Ele investigou e descobriu que Madre Teresa desviava dinheiro para os cofres pessoais dos sacerdotes do Vaticano, ela se aliava a políticos tiranos e magnatas corruptos para obter esse dinheiro, enquanto os doentes e desamparados eram deixados sem higiene, se contaminando, uns aos outros, e recebendo injeções de seringas já usadas e só "lavadas" com água de torneira, que não é lá esse primor de limpeza.

E a "bondade" de Chico Xavier? Será que ela existiu mesmo? Ele defendeu a ditadura militar no momento em que ela se mostrava mais cruel. Até Alceu Amoroso Lima e Carlos Lacerda (o mais histérico defensor do golpe de 1964) estavam na oposição ao regime, quando Chico pedia para orarmos pelos torturadores e assassinos que, no dizer do "bondoso médium", estavam construindo o "reino de amor" do futuro.

Chico Xavier havia acusado, num livro, as humildes vítimas do incêndio em um circo de Niterói de terem sido romanos sanguinários, e ainda botou tal acusação, bastante perversa, na responsabilidade de Humberto de Campos. Uma dupla crueldade de um "homem perfeitamente bom".

Chico Xavier não cobrava dinheiro e recusava cachê e faturamento pelos livros vendidos. Será? Mas ele transferiu todo o lucro dos seus livros para os cofres da FEB, e seus dirigentes se enriqueceram com isso, sobretudo Wantuil, um verdadeiro tirano e magnata da federação.

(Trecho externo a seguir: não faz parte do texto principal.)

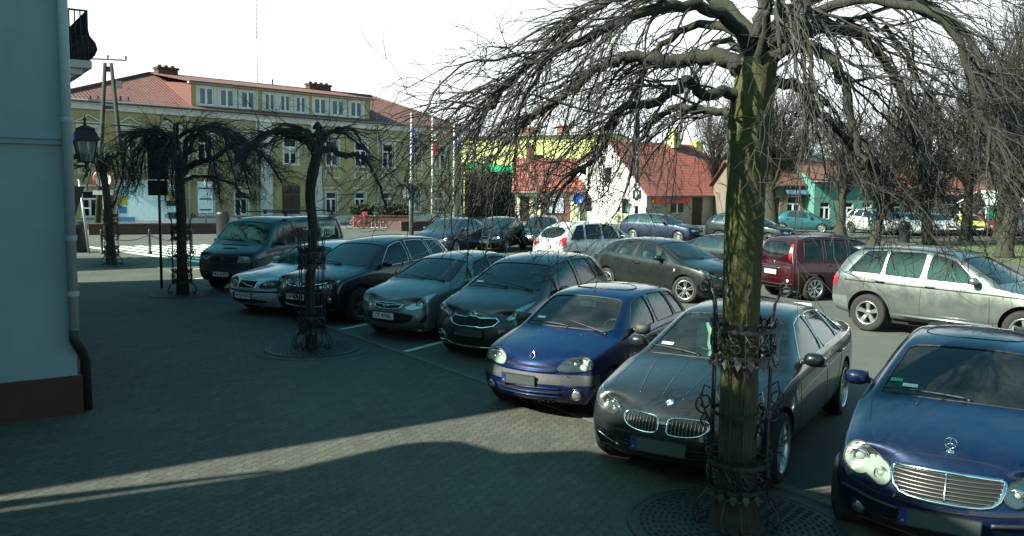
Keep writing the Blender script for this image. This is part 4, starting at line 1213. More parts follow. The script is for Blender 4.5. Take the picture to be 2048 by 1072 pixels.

E as famílias que perderam entes queridos? Além delas terem sido enganadas pela suposta psicografia de Chico Xavier, que forjava o mesmo estilo de mensagem atribuindo a espíritos diferentes, mas sob a caligrafia e os apelos igrejistas do "médium", elas eram superexpostas à exploração sensacionalista de suas tragédias, ao sabor do propagandismo religioso.

São "bondades" nada bondosas, que o deslumbramento religioso, o fanatismo e a cegueira da fé acobertam com o véu da obsessão e do apego a um ídolo religioso, da parte de pessoas que não podem ser felizes e bondosas por conta própria, e que precisam de uma personificação material da "bondade", através da imagem de um "velhinho frágil".

A "bondade" de Chico Xavier, a exemplo de casos como o do apresentador Luciano Huck nos últimos anos, não passa de uma jogada de marketing que o mercado religioso e o poder midiático articulam para dominar as pessoas. E faz muito sentido esse mito de "bondade" de Chico Xavier ter sido reforçado na época da crise da ditadura militar, criando uma figura "filantrópica" para intimidar a população, evitando a mobilização popular e subordinando o povo ao fanatismo religioso.

Em nome desse estereótipo do "bom velhinho frágil", se consente em tudo: mentir, realizar fraudes, explorar as pessoas, desde que seja "bonzinho". Não importa lógica, não importa ética, não importa coerência nem bom senso. As pessoas acreditam que, pela ideia de que o "amor", em tese, "pode tudo", acham possível a bondade ser desonesta, ilógica e surreal. Quanta ingenuidade.